LDV crisis: Management buyout ruled out, overseas investors interested
Plans for a management buyout of troubled vanmaker LDV to save thousands of threatened jobs are "no longer an option" and the firm has been approached by two potential overseas investors, it was revealed today.
The Birmingham-based firm has not built any vehicles since before Christmas and has been attempting to put together a management buyout for several weeks.
Around 850 workers are employed at the plant and thousands more work for firms which supply LDV.
The company has been pressing the Government for a bridging loan, ranging from £4 million to £40 million, to restart production and press ahead with plans for a new "green" vehicle.
But it was learned today that a management buyout was no longer an option, and the firm has been approached by two overseas companies interested in investing in the business.
It is understood that LDV, which is owned by Russian firm Gaz, met with officials from Lord Mandelson's Business Department (Berr) in London today to discuss the future of the company.
A Berr spokesman said: "We understand that the management buyout is no longer an option. It has not been approved by parent company, Gaz. LDV has also now told us it has been approached by two potential investors.
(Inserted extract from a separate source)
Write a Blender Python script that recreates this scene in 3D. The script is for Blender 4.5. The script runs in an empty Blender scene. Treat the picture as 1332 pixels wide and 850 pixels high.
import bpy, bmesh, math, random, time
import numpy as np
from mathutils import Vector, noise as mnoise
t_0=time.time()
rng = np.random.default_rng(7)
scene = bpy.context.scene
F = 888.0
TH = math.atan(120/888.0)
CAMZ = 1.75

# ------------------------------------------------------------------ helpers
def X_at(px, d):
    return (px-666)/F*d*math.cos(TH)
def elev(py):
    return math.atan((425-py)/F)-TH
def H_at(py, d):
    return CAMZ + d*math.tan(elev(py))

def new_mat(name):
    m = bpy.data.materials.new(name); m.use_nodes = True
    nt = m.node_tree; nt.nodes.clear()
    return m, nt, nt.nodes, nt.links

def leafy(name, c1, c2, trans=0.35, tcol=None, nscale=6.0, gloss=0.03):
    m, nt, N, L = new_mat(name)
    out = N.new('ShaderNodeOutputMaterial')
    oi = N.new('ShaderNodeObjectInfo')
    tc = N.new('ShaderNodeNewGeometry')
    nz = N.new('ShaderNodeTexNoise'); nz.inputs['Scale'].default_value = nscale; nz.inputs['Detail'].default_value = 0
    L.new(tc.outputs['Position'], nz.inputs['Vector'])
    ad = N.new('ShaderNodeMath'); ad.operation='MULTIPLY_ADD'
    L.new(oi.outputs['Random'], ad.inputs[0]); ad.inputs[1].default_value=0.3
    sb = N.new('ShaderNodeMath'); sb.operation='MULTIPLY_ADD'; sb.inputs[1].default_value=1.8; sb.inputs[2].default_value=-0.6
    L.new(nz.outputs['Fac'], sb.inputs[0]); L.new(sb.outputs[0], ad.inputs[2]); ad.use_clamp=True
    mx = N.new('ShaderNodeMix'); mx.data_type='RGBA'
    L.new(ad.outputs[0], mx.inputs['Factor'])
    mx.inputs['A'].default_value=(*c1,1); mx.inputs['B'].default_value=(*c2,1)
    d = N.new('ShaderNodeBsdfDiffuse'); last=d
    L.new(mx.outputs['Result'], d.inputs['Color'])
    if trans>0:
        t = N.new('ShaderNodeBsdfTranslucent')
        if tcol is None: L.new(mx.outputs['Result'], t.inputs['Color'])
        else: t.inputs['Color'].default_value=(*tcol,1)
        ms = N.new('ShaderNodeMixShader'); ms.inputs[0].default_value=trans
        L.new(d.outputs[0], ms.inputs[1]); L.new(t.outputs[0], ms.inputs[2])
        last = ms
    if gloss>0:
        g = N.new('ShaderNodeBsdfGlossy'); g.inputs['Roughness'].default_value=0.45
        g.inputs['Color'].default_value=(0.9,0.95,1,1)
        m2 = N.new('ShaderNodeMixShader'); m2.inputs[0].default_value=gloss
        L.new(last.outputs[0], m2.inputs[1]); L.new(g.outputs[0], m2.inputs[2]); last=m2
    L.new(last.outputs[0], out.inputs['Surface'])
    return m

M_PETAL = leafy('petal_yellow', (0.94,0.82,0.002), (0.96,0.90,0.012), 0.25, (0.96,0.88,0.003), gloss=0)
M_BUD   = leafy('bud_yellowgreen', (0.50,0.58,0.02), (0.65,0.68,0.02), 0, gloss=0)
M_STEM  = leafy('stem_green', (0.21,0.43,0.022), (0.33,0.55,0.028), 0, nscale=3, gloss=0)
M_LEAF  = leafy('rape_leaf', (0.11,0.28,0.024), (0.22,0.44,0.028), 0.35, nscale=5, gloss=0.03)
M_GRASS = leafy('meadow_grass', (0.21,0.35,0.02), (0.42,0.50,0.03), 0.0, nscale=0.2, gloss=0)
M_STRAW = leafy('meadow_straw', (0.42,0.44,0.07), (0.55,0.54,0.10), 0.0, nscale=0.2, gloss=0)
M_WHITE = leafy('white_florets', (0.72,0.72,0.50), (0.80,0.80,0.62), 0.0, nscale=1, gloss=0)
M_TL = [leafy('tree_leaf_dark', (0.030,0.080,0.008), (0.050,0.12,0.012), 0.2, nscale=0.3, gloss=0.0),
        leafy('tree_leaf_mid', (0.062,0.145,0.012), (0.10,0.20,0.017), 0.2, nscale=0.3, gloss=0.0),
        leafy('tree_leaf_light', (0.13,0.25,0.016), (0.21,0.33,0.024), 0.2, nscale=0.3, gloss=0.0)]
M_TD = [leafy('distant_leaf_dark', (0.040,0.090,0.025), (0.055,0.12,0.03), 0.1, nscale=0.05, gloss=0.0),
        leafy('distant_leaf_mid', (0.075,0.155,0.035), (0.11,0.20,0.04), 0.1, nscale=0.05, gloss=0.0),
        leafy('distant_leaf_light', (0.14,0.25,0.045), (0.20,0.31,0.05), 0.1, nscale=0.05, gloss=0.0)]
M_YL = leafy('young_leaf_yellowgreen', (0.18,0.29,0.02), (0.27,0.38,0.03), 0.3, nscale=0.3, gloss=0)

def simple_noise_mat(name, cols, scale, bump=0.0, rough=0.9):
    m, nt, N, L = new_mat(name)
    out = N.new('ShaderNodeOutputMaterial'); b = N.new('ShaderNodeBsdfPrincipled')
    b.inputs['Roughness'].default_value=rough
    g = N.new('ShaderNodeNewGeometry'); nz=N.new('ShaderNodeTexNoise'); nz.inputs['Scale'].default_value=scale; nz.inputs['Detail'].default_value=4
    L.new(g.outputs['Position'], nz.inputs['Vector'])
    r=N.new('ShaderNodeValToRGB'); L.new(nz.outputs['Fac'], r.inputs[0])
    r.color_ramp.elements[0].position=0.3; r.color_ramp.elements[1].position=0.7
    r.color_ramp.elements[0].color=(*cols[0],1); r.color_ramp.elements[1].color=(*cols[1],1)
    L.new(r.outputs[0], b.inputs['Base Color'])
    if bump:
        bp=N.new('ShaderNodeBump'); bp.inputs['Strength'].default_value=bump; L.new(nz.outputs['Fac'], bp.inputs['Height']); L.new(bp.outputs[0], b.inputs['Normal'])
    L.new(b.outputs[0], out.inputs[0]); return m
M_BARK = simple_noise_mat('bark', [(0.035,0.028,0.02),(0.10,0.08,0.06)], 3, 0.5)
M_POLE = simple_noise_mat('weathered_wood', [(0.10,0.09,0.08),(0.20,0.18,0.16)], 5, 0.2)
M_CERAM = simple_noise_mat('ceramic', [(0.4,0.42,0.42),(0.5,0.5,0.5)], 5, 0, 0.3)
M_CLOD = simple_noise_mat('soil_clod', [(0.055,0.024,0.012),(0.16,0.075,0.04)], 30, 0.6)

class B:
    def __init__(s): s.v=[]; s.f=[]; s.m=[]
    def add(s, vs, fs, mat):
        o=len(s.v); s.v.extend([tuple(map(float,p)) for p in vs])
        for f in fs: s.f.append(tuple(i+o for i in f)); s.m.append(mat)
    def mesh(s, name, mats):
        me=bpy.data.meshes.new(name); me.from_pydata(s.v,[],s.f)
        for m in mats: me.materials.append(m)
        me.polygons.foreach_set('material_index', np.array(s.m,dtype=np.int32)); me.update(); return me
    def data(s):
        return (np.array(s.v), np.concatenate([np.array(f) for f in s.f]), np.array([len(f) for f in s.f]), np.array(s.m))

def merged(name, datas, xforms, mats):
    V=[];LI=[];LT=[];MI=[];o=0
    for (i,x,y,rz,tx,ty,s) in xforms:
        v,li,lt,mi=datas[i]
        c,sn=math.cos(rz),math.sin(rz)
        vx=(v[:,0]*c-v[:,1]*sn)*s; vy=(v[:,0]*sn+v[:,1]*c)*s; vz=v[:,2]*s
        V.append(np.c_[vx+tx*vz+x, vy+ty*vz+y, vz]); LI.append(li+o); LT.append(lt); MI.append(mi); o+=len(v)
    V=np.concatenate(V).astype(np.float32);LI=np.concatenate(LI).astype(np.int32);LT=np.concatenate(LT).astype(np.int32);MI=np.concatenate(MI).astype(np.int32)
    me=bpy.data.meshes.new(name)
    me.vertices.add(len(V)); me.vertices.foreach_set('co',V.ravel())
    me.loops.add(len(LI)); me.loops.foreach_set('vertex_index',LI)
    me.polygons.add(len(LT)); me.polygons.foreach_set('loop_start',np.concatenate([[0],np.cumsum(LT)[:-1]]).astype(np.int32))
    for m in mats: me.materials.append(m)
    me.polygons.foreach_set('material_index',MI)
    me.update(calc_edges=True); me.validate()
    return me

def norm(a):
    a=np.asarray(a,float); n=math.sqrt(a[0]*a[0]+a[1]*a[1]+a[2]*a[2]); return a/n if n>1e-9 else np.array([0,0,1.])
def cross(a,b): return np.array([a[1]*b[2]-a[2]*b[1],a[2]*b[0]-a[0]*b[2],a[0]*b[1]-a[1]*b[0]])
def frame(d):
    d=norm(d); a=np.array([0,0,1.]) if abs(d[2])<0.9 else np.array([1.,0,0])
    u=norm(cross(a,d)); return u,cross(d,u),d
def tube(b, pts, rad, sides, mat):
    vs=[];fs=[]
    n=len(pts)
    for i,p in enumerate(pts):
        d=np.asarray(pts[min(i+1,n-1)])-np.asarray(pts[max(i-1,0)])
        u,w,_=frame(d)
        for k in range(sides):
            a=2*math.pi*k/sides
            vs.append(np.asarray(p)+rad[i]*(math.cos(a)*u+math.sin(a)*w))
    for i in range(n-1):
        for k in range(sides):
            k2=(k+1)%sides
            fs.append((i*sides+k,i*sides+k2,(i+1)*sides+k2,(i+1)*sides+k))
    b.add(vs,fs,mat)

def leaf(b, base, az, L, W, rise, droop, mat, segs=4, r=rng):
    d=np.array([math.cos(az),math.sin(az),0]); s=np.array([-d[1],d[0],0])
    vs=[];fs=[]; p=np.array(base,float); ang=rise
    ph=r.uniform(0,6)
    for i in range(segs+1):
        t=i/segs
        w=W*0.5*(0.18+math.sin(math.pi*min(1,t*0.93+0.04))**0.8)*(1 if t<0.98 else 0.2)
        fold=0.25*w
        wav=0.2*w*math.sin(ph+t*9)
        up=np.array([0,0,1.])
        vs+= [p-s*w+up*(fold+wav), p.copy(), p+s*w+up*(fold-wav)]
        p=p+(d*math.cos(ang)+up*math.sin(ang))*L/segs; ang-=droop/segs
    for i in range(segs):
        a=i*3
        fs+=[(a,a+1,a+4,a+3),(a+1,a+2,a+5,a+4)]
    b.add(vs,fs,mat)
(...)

They are overseas companies.
"We are contacting these two potential investors today to find out more information about their level of interest in LDV. We are still seeking clarification on points raised in our recent letter to LDV.
"The Government has already invested £25 million in this plant, has rescheduled tax payments and has got agreement for their rent to be reduced."
It is understood that Berr officials will attempt to make sure that any investors will not shift production work overseas and establish how much would be invested in the Birmingham factory.